Spencer: “I figured that my average bushwhacking speed is .5-mile per hour and sometimes even ¼-mile per hour!”
What about the very first High Peak bushwhack:
Inge: Her first 46 high peaks bushwhacking, and the toughest one to date, was the one on which she completed her first round of the 46: Allen! Up to that day she had never used a GPS or bushwhacked. She went via Sand Brook from the Elk Lake – Marcy Trail, August 2, 2000.
Spencer: His very first peak reached bushwhacking was Phelps from the Pelkey Basin side.
About being easier in winter:
Inge: “Most of the B46 were reached in summer, in winter it is too hard!” “On the other hand winter without climbing is unimaginable. It’s the best!” “The Lower 54 in winter, as in summer, required a lot more planning, no spontaneity allowed due to the lack of familiarity with the terrain and location. Navigating skills are being tested for the 54 in winter which is not the case for the B46, as after a few rounds of summer and winter one has a sense of the peaks geography. Therefore the unknown and the nature of the winter season made it more challenging than anything else. I often came close to giving up the 100W but my husband “made me do it”. Carl kept encouraging me, and he knew I could do it. Plus he came along many times and was always game for the many necessary reconnaissance trips. “
Spencer reached about one third in winter but found out quickly that breaking trail away from a trail was no picnic. He realized that his build was a significant hindrance, making spruce traps an issue when every step one ends up in a cave!
About role models:
Inge: “I hope it encourages others to do it and have as much of a good time.”
Spencer: “On some level I enjoy being a role model as it makes me feel good if it means sharing the memories and helping others select routes and enjoy the outdoors as I do. “
About up or down:
Spencer: “I call it "The Rule of Up"! Heading up funnels you to the top.
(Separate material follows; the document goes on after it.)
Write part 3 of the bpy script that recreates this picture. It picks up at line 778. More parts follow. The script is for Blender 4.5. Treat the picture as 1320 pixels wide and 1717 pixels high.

If you keep going up and you know you are on the flanks of the peak you will eventually get there. There is no "Rule of Down" because you have the entire circumference of the base of the peak and you could easily fall off the wrong side of the mountain and end up miles from your planned destination. It's much harder to find a route from the top than the bottom. But on the other hand I find it much easier to bushwhack downhill through the thick.”
Inge: “Bushwhacking towards the summit is easier than finding a route down - easy to follow up to a point, but once you head slightly off bearing you just get further and further from your destination. The summit whack converges on a point, but the descent converges on a circle of unlimited points.”
And how about concluding with a quote from William Chapman White (1903-1955) in Adirondack Country- 1954?
“As a man tramps the woods to the lake, he knows he will find pines and lilies, blue heron and golden shiners, shadows on the rocks and the glint of light on the wavelets, just as they were in the summer of 1354, as they will be in 2054 and beyond. He can stand on a rock by the shore and be in a past he could not have known, in a future he will never see. He can be part of time that was and time yet to come.”